The water crisis in the Paso Robles area has escalated over the past 15 years, much of it coinciding with a growing wine grape industry and its desire for water.

Larson said this and urban growth has resulted in water tables dropping more than 70 feet in some areas since 1997. Some wells are producing water at only 15 percent of their design capacity. Sixty-seven percent of the groundwater is used by agriculture and the rest by commercial and urban users.

The city of Paso Robles conducted a study with recommendations on how to reverse the overdraft situation.

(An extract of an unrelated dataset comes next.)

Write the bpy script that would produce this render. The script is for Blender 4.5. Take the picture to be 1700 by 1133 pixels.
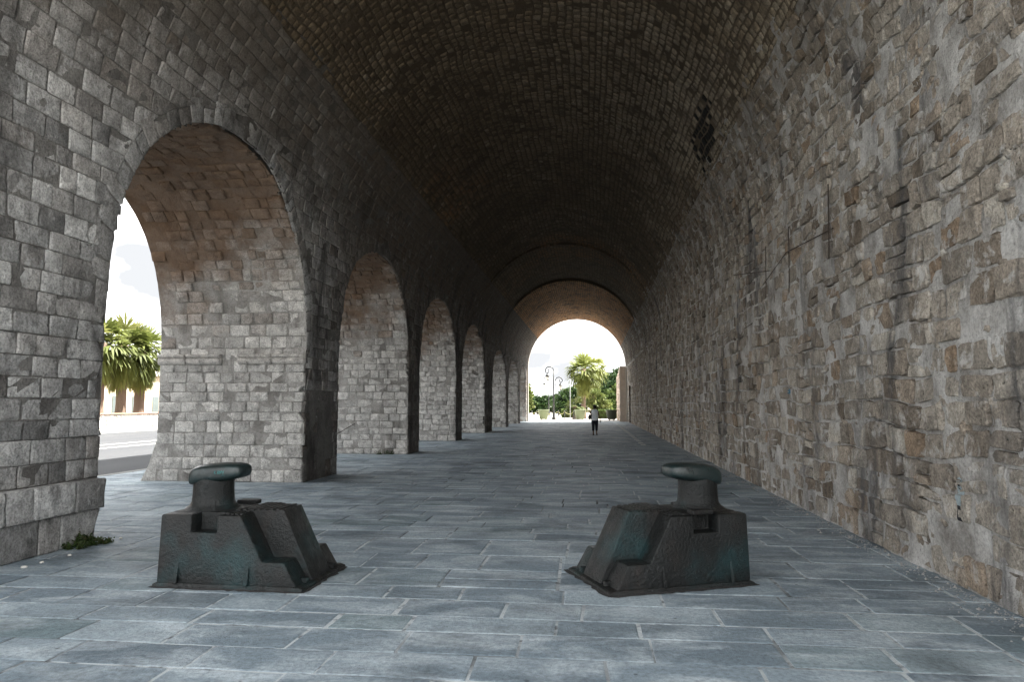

Cities around Paso Robles are joining together to promote conservation to hopefully stabilize the water table while working to develop new water supplies. The latter will include a new $50 million sewer treatment plant.

The area has already taken 17,500 acre feet of entitled state water from Lake Nacimiento used to reduce pumping by cities around Paso Robles. There are 20,000 acre feet remaining.

Along with upgrading the city’s sewage treatment facilities, Larson said the city is looking at creating recharge basins.

Outreach and education efforts are underway to improve water use efficiency. Much of this is coming from a best management practices committee made up of all stakeholders meeting once a month.

It is obvious there are no easy solutions for the Central Coast agricultural and urban water crisis, especially since people continue to want to live and work on the coast.

As Larson pointed out, Monterey has been gnawing away at its water crisis since 1946, and the Santa Maria area has been entangled in legal issues for almost two decades.